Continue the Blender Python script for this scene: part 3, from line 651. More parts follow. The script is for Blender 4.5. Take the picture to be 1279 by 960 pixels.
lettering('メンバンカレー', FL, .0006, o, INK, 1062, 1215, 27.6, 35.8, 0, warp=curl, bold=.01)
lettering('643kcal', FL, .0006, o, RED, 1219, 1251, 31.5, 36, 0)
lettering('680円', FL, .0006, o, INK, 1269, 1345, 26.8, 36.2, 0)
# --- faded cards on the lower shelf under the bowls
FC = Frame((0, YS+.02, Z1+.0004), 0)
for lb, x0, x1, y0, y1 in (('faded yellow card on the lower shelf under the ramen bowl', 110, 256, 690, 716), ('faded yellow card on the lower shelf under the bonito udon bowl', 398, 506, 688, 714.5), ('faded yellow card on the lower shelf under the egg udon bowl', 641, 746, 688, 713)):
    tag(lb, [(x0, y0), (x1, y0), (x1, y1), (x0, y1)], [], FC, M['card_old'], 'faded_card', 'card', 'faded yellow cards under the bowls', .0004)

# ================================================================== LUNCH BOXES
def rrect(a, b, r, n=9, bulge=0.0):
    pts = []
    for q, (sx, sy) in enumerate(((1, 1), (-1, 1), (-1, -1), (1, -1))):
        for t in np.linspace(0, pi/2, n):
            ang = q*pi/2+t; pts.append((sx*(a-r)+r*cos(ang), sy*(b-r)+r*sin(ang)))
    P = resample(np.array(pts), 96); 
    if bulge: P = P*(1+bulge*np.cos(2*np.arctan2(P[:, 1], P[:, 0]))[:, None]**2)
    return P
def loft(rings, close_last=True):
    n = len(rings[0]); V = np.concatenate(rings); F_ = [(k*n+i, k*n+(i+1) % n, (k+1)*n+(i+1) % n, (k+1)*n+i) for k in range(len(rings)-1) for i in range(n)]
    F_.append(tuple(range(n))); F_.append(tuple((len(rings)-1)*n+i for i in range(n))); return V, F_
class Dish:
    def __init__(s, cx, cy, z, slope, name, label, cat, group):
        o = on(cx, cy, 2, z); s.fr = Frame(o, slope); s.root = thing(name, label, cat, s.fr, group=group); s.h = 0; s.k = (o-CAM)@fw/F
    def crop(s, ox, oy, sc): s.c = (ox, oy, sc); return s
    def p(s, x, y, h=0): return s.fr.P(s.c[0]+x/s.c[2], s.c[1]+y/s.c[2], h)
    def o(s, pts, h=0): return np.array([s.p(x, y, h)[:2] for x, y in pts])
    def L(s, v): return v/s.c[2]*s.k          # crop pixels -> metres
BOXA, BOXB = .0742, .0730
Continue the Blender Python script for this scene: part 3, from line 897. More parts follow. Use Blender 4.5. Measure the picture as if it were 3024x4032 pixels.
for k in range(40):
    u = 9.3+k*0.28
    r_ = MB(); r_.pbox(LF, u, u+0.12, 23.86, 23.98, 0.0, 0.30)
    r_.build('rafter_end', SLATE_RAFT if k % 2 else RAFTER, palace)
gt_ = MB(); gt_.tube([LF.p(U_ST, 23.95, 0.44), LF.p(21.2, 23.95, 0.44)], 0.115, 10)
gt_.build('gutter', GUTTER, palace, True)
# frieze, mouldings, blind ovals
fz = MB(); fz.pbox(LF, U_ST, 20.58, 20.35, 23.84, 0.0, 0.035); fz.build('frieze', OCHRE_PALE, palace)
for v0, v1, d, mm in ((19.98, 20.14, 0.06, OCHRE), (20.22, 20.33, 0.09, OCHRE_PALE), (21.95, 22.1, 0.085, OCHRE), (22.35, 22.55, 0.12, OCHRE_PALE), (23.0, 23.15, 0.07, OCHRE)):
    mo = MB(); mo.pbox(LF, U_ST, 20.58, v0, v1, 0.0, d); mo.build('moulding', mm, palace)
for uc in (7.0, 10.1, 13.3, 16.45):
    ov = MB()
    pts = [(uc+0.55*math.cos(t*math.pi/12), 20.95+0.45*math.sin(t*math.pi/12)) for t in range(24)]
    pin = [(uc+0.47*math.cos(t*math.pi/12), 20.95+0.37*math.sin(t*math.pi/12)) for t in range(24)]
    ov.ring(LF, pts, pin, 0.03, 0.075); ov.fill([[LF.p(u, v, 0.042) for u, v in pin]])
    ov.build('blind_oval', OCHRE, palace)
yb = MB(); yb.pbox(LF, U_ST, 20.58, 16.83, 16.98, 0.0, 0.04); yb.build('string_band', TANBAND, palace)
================
Only the lines from the beginning of the material above through the line with "the bowls', .0004)" are wanted; extract them exactly.

[Task result]
Continue the Blender Python script for this scene: part 3, from line 651. More parts follow. The script is for Blender 4.5. Take the picture to be 1279 by 960 pixels.
lettering('メンバンカレー', FL, .0006, o, INK, 1062, 1215, 27.6, 35.8, 0, warp=curl, bold=.01)
lettering('643kcal', FL, .0006, o, RED, 1219, 1251, 31.5, 36, 0)
lettering('680円', FL, .0006, o, INK, 1269, 1345, 26.8, 36.2, 0)
# --- faded cards on the lower shelf under the bowls
FC = Frame((0, YS+.02, Z1+.0004), 0)
for lb, x0, x1, y0, y1 in (('faded yellow card on the lower shelf under the ramen bowl', 110, 256, 690, 716), ('faded yellow card on the lower shelf under the bonito udon bowl', 398, 506, 688, 714.5), ('faded yellow card on the lower shelf under the egg udon bowl', 641, 746, 688, 713)):
    tag(lb, [(x0, y0), (x1, y0), (x1, y1), (x0, y1)], [], FC, M['card_old'], 'faded_card', 'card', 'faded yellow cards under the bowls', .0004)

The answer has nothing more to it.